Today’s theme the wonders of the great game – cricket!

We were blessed to take my youngest to a Pakistan versus Australia game where Ricky Ponting scored 209.  We were on a trip to Tassie to see my parents and youngest who is a cricket fanatic worked out there was a game in Hobart and he just had to be there.  Tickets were secured, not to mention baracking gear.

Living far from the capital cities where the games regularly occur is one of the sacrifices of living in the country, although locally it is also a common pastime for country people, along with golf, tennis – and fishing.

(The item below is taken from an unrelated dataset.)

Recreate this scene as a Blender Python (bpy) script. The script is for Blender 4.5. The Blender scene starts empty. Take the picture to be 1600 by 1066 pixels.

So there we were at Bellerive Oval – Hobert,  grandad, bubu (PNG for Grandparent), me the kids, David and their Uncle Paul watching the cricket and youngest was in HEAVEN.

Youngest is about to be of the age where he can join a team.  So far he plays regularly in the back yard and ropes us all into train him up. He has already played for his primary school team and is quite handy with the bat although he can’t join the town team until he is ten.

at the cricket - brothers
~my sons at the cricket by June Perkins

If you follow my blog you’ll know that cricket played a role in our coping with Cyclone Yasi.

The Australia versus England the sixth one day International was on and the cricket fanatics of the family were keenly following it.  It kept youngest occupied to think about how Australia was doing and was as important as details from the BOM site that my hubby’s brother was giving him once our power had gone out.

This was the story we shared with Damien Martyn when he came to the Bounce Back Concert in Tully.  He was very kind to youngest and signed his shirt and hat.  He listened to our story with interest. He even tweeted the photograph of the two of them together, which was rather sweet.

Ah the wonders of cricket not to mention caring cricketers!